Hey, look at that! The Large Hadron Collider started spinning particles around and, inexplicably, mini black holes did not suddenly split time and space open and destroy the world. I’m sure you’re as shocked as I am that the world refused to be destroyed yet *again*. It’s so irritating of the world, isn’t it? We get all our cans of food and ammunition and whatever else we think we need to survive the end of the world and, dammit, the world is still here. Gets on my nerves, and now what am I gonna do with all that bottled water and batteries?
In honor of the world not being destroyed once more, today’s review is of Kurau Phantom Memory 6, the final volume. Watching this volume of anime was a bit like waiting for the world to end….
Not really of course. It was more like waiting for the dentist to start drilling. Only this time, I guess I had a good dose of NovacaineTM in the form of the director’s liner notes for the series. Apparently I had it all wrong.
*I* thought this was a series about a powerful, competent woman, being chased by another competent woman. Instead, I was informed by the director that all that was just an aside to the real story, which was about utter and complete normality. Apparently the real moral of Kurau was that not being different is way better than being different.
…
So, let me get this straight – being able to fly, to leap across the Alps, to open a portal to a new world, to have incredible strength and to love deeply and permanently because a being is out there who complements you perfectly is *not* as good as marrying some guy or other (who never gets a name or a face, so you know he’s special) and having his kid? I’m just checking, ’cause nothing personal, that really doesn’t fly with a sci-fi/fantasy audience. It’s almost as irking as the crap at the end of Labyrinth with whatsherface “putting away all her childish things” and me hurting from gritting my teeth, until the sappy ending sort of belied the point. Ptooey. Surely flying and phasing through walls would be a small price to pay for having nebulous government organizations hounding you day and night?
While it didn’t make me want to chew nails this time, I still found the end of Kurau frustrating.

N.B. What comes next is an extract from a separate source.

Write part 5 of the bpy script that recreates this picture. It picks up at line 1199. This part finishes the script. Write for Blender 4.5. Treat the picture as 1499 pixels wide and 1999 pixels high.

I’m glad that Christmas finally finds her pair again, because otherwise this entire series would have been rendered into a tragedy.
Thankfully, it was not a tragedy, and Kurau was able to pass into the obscurity her non-Rynax self deserved, while Christmas was able to once again discover the finest thing about the human condition – love.
Ratings:
Art – 8
Story – 6
Characters – 7
Music – 7
Yuri – 2
Service – 1
Overall – 7
The second best thing about the human condition is that no matter what the change in society or technological advance, *some* group of people will start screaming about the world ending. It’s nice to know that some things, other than particles, are universal.